‘Free to Believe’: Why Religious Freedom Matters and What You Can do to Defend it

John Stonestreet and David Carlson explain why religious freedom matters:

There are reasons that religious freedom is called the “first freedom.” Of course, it’s listed first in the Bill of Rights, but more importantly, it is a freedom on which all other freedoms depend.

Chuck Colson once said it this way: “Our founding fathers . . . believed, as I do, that without freedom of religion and freedom of conscience, all of our other freedoms aren’t worth the paper they are written on. If government can dictate what we may or may not believe, or how we may or may not live out our beliefs, then we are no longer a free people.”

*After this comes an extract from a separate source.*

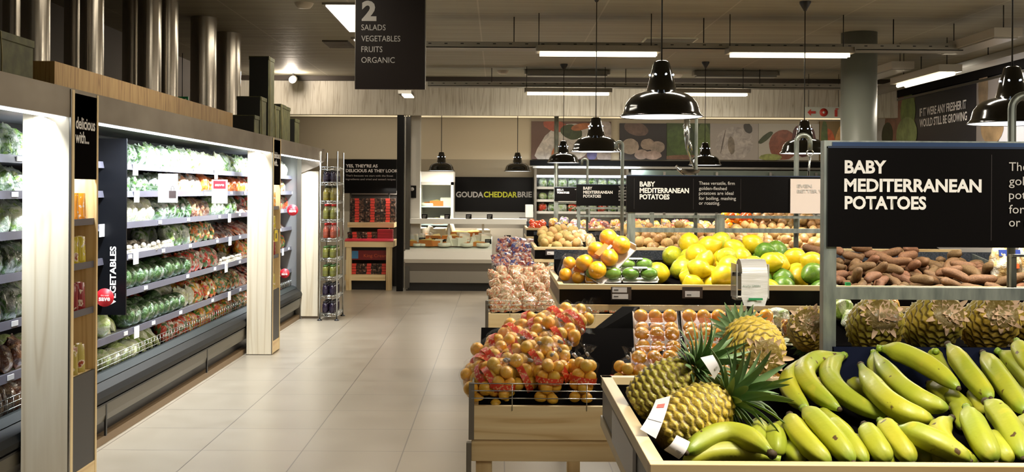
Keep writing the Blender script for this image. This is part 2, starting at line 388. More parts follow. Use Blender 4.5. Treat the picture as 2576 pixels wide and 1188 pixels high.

If that’s true—which it is—then we can rightly say that American freedoms are less secure today than they were a decade ago. And, without the courage of people like Masterpiece Cakeshop owner Jack Phillips, the Little Sisters of the Poor, and the Green Family of Hobby Lobby, among others, we’d be in an even more fragile state.

These folks believed that religious freedom was worth standing for, and that their most precious and most deeply held beliefs did not belong to the government. They placed their businesses, livelihoods, and in some cases, personal safety, at stake to defend that freedom, enlisting the wise legal counsel of organizations like the Alliance Defending Freedom and Becket.

But even this impressive string of important, crucial legal wins in court is insufficient to sustain religious freedom if we do not rebuild a cultural consensus of what religious freedom actually is and why it matters.

The fact is, a growing number of Americans see religious freedom as a self-serving relic of America’s past, one that only offers contemporary believers a license to discriminate against others. As America has become more and more secular, and religious beliefs seen more and more as matters of private preference, the very idea that we ought to have the freedom to order not only our personal moral choices but our public lives around our deeply held beliefs seems strange. When those beliefs collide with the values ushered in by the sexual revolution, they seem intolerant, bigoted, and even evil.